Matter of American Family Mut. Ins. Co. v Johnson
2024 NY Slip Op 02134
Decided on April 23, 2024
Appellate Division, First Department
Published by New York State Law Reporting Bureau pursuant to Judiciary Law § 431.
This opinion is uncorrected and subject to revision before publication in the Official Reports.


Decided and Entered: April 23, 2024
Before: Oing, J.P., Moulton, Mendez, Shulman, Pitt-Burke, JJ.

Index No. 651592/23 Appeal No. 2109 Case No. 2023-04311

[*1]In the Matter of American Family Mutual Insurance Company, Petitioner-Respondent,

v

Nigel Johnson, Respondent-Appellant.




The Law Office of Judah Z. Cohen, PLLC, Woodmere (Judah Z. Cohen of counsel), for appellant.

Claudia P. Lovas & Associates, Garden City (James C. Coyne of counsel), for respondent.

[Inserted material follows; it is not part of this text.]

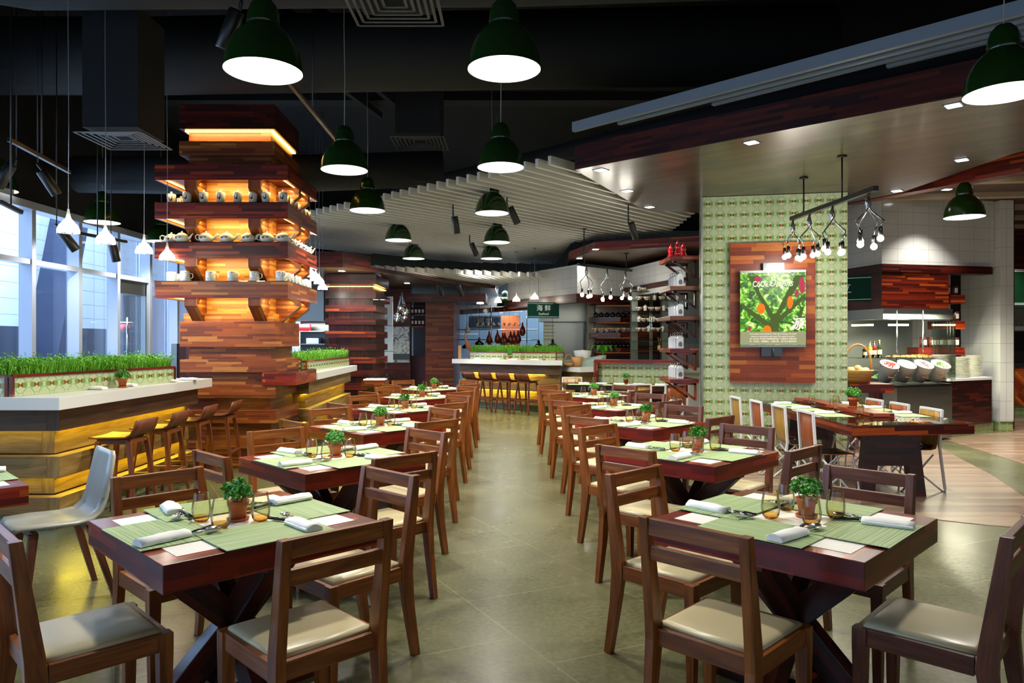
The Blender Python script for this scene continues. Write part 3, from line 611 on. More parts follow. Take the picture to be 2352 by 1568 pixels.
# ---------------- window wall ----------------
XW = -6.4
t = tag(bpy.data.objects.new('wall_left', None), None, None, None, 'structure'); SC.collection.objects.link(t)
MB().bx(XW-.25, XW-.02, -5, 30, 3.34, 5.6).build('header', DARK, t); MB().bx(XW-.2, XW+.02, -5, 30, 3.26, 3.36).build('head_rail', ALU, t)
m = MB(); y = -4.2
ys = []
while y < 20: ys.append(y); y += 1.04
ys = [9.66+1.04*k-.04 for k in range(-13, 9)]
for yy in ys:
    MB().bx(XW-.18, XW, yy-.04, yy+.04, 0, 3.32).build('mullion', ALU, t); m.bx(XW-.19, XW-.165, yy-.02, yy+1.02, 0.02, 3.3)
    MB().bx(XW-.16, XW-.02, yy+.04, yy+1.0, 2.53, 2.6).bx(XW-.16, XW-.06, yy+.04, yy+1.0, 0, .08).build('transom', ALU, t)
w_ = m.build('window_1', PANE); w_['kind'] = 'structure'
dr = struct(MB().bx(XW-.14, XW-.09, 11.8, 12.72, .05, 2.42), 'door_1', PANE)
MB().bx(XW-.16, XW-.06, 11.76, 11.82, 0, 2.5).bx(XW-.16, XW-.06, 12.66, 12.74, 0, 2.5).bx(XW-.16, XW-.06, 11.8, 12.7, 2.3, 2.52).bx(XW-.16, XW-.06, 11.8, 12.7, 0, .12).build('door_frame', SATIN, dr)
MB().tube([(XW, 11.95, .9), (XW, 11.95, 1.9)], .016, 8).build('door_handle', STEEL, dr)
MB().bx(XW-.11, XW-.105, 2, 17, 1.02, 1.2).build('frosted_band', plain('frosted_film', '#a8bcd8', .6), t)
# outside
q = Mat('facade_panels', .35); u, v, _ = q.co(); li = (u/1.6).frac().lt(.012).mx((v/.42).frac().lt(.03)); q.col(q.mix(li, '#d5e2f0', '#8494aa')); FAC = q.m
bl = thing('facade', 'pale panelled building facade seen through the windows', 'building'); MB().bx(-13.2, -13, -6, 34, 1.9, 7).build('panelled_wall', FAC, bl); MB().bx(-13.2, -13, -6, 34, 0, 1.9).build('lower_wall', plain('blue_grey_wall', '#3c4658', .6), bl)
for yy, zz_ in ((18.4, 0),): MB().bar((-12.2, yy, 0), (-12.2, yy+1.9, 6.5), .3, .9, (1, 0, 0)).build('leaning_column', plain('dark_blue_column', '#1e2c48', .5), bl)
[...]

Order, Supreme Court, New York County (Arthur F. Engoron, J.), entered July 21, 2023, which granted petitioner's application to stay arbitration of respondent's claim for uninsured motorist benefits, unanimously affirmed, without costs.

In support of its application, petitioner submitted a recorded statement in which respondent stated that, as he was driving home on the Henry Hudson Parkway after playing in a basketball game, the front left tire and rim came off the car. He pulled over in the left lane of the road, got out of the car, and called his coach to come "take him up." While he was standing a few feet in front of the car waiting for his coach to pick him up, a Mercedes struck the car, which in turn struck respondent, sending him flying.

The supplementary underinsured motorist (SUM) insurance provision of petitioner's policy provided coverage for an insured, a relative of the insured or a person "occupying" the car. Respondent was neither an insured nor a relative of an insured. The court properly determined that petitioner established, based on his recorded statement, that respondent was not occupying the car at the time of the accident because he had no intention of resuming his immediate trip in the car, but instead intended to continue his journey in his coach's car (see Matter of Rice v Allstate Ins. Co., 32 NY2d 6, 11 [1973]). He thus had "severed [his] connection" with the car at the time of the accident and was not "occupying" it for purposes of coverage under the SUM endorsement (id.).

Respondent waived any objection to consideration of the unsigned transcript of the recorded statement by failing to raise a timely hearsay objection (see Shinn v Catanzaro, 1 AD3d 195, 198 [1st Dept 2003]). Moreover, he affirmatively relied on the transcript in arguing that he was occupying the car and did not submit any other evidence sufficient to raise an issue of fact concerning his status.

We have considered respondent's remaining arguments and find them unavailing.

THIS CONSTITUTES THE DECISION AND ORDER OF THE SUPREME COURT, APPELLATE DIVISION, FIRST DEPARTMENT.